More to the point, following 6 September, the Government doubled down on the decision to ban Palestine Action, meaning that roughly 1500 arrests later, the DOJ strategy of clogging up and breaking down the legal meat-grinder on account of the sheer numbers of fodder being fed into the system during a storm of popular outrage has failed already. Nevertheless, DOJ is undeterred, now claiming, with regards to the 4 October action plan,
“charging and prosecuting another 1,500 people for Terrorism Act offences, in addition to the 1500 already arrested, would be beyond the capacity of the state, given the current situation in the criminal justice system. These thoughts were echoed in the House of Lords, with peers urging the arrests and prosecutions to stop when they were not in the interest of the public.”
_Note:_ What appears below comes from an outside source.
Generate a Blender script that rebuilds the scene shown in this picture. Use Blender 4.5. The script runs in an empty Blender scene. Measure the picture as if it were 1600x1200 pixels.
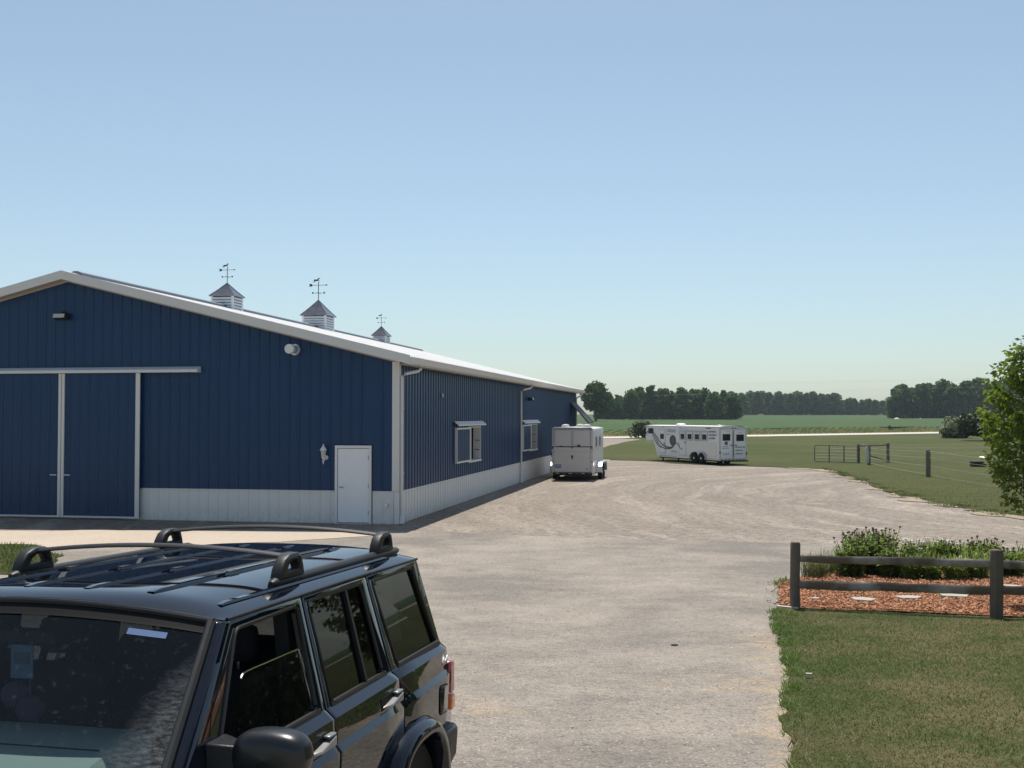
import bpy, bmesh, math, random
import numpy as np
from mathutils import Vector, Matrix, noise as mn
from mathutils.geometry import tessellate_polygon

random.seed(7); np.random.seed(7)
rng = np.random.default_rng(11)
SC = bpy.context.scene
COL = SC.collection
PI = math.pi

# ------------------------------------------------------------------ camera, sky, sun, exposure
FPX, PITCH, CAMZ = 1700.0, math.atan(50/1700.0), 3.0
cam = bpy.data.objects.new("camera", bpy.data.cameras.new("camera"))
COL.objects.link(cam); SC.camera = cam
cam.location = (0, 0, CAMZ); cam.rotation_euler = (PI/2 + PITCH, 0, 0)
cam.data.sensor_width = 36; cam.data.lens = 36*FPX/1600; cam.data.clip_end = 6000; cam.data.clip_start = 0.05
SUN_EL, SUN_AZ = math.radians(69), math.radians(1.5)
world = bpy.data.worlds.new("World"); SC.world = world; world.use_nodes = True
wn = world.node_tree.nodes; wl = world.node_tree.links
sky = wn.new("ShaderNodeTexSky"); sky.sky_type = 'NISHITA'; sky.sun_disc = False
sky.sun_elevation = SUN_EL; sky.sun_rotation = SUN_AZ
sky.altitude = 200; sky.air_density = 1.0; sky.dust_density = 1.0; sky.ozone_density = 1.6
hs = wn.new("ShaderNodeHueSaturation"); hs.inputs["Saturation"].default_value = .78; wl.new(sky.outputs[0], hs.inputs["Color"])
tn = wn.new("ShaderNodeMix"); tn.data_type = 'RGBA'; tn.blend_type = 'MULTIPLY'; tn.inputs[0].default_value = 1.0; tn.inputs[7].default_value = (.895, .985, .99, 1)
wl.new(hs.outputs[0], tn.inputs[6]); wl.new(tn.outputs[2], wn["Background"].inputs[0]); wn["Background"].inputs[1].default_value = 0.104
sl = bpy.data.lights.new("sun", 'SUN'); sl.energy = 4.6; sl.angle = math.radians(0.5); sl.color = (1.0, 0.955, 0.88)
sun = bpy.data.objects.new("sun", sl); COL.objects.link(sun)
SD = Vector((math.sin(SUN_AZ)*math.cos(SUN_EL), math.cos(SUN_AZ)*math.cos(SUN_EL), math.sin(SUN_EL)))
sun.rotation_euler = (-SD).to_track_quat('-Z', 'Y').to_euler(); sun.location = (0, 0, 60)
SC.view_settings.view_transform = 'Standard'; SC.view_settings.look = 'None'
SC.view_settings.exposure = 0.28; SC.view_settings.gamma = 1.0; SC.view_settings.use_curve_mapping = False
SC.render.engine = 'CYCLES'
SC.cycles.max_bounces = 8; SC.cycles.transparent_max_bounces = 24
SC.cycles.volume_bounces = 0

# ------------------------------------------------------------------ terrain and picture-to-ground measuring
def T(y):
    if y <= 5.2: return 0.75 + 0.028*min(5.2 - y, 9.0)
    if y < 22:
        t = (y-5.2)/16.8
        return 0.75*(2*t**3-3*t**2+1) + (-0.028*16.8)*(t**3-2*t**2+t)
    if y > 150: return 6e-6*(min(y, 950)-150)**2
    return 0.0
CP, SP = math.cos(PITCH), math.sin(PITCH)
def ray(u, v):
    a, b, c = u-800, FPX, 600-v
    return Vector((a, CP*b-SP*c, SP*b+CP*c))
def G(u, v):
    """ground point measured from the photograph"""
    d = ray(u, v); z = 0.0
    for _ in range(60):
        t = (z-CAMZ)/d.z; z = 0.5*z + 0.5*T(t*d.y)
    return (t*d.x, t*d.y)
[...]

It’s important to note here that Defend Our Juries never provided the analysis behind their figures, beyond their own simple assertion that they have worked it out, why they previously miscalculated the capacity of the police to upscale their ability to make arrests on a given day, or why each time they miscalculate, they appear to simply raise the number of arrests required to crash the system by the curiously round figure of 500. The result is that people have been encouraged to get themselves arrested, and potentially convicted, on a false pretext.
As I think is now clear, measuring success by MSM coverage alone obscures DOJ’s more substantial failures. Furthermore, a lopsided evaluation of success, based largely on the scale and positivity of media coverage, provides rhetorical cover that allows the group to move forward, while encouraging every more people to feed themselves into the legal meat grinder every single time. So far, there has been no discernible practical outcome other than an increase on the number of lives potentially ruined through terrorism convictions that can never be spent.
Moreover, the focus on spectacle and media attention obscures the uncomfortable reality of failure and its very serious real-life consequences for those convicted. Instead, it encourages people to repeatedly defer judgement until the next action, which, due its promise of being “the biggest and bestest spectacle yet,” will surely succeed where others have failed; rinse and repeat. Had DOJ actually conducted a reasonable evaluation of their strategy – DOJ’s focus on ever-escalating rehashes of a demonstrably failed strategy suggests they have not – they would surely have stopped at the first wave of mass arrests, when it became clear that their calculations regarding the strength of the system in the face of the pressure exerted by their civil disobedience campaign were completely wrong.
This ongoing failure by DOJ has a history; it is built on the foundation of previous failed strategies by Just Stop Oil and Extinction Rebellion. DOJ's continuation along the same path is preventing a proper evaluation of the drawbacks to the type of criminal-conviction-driven activism.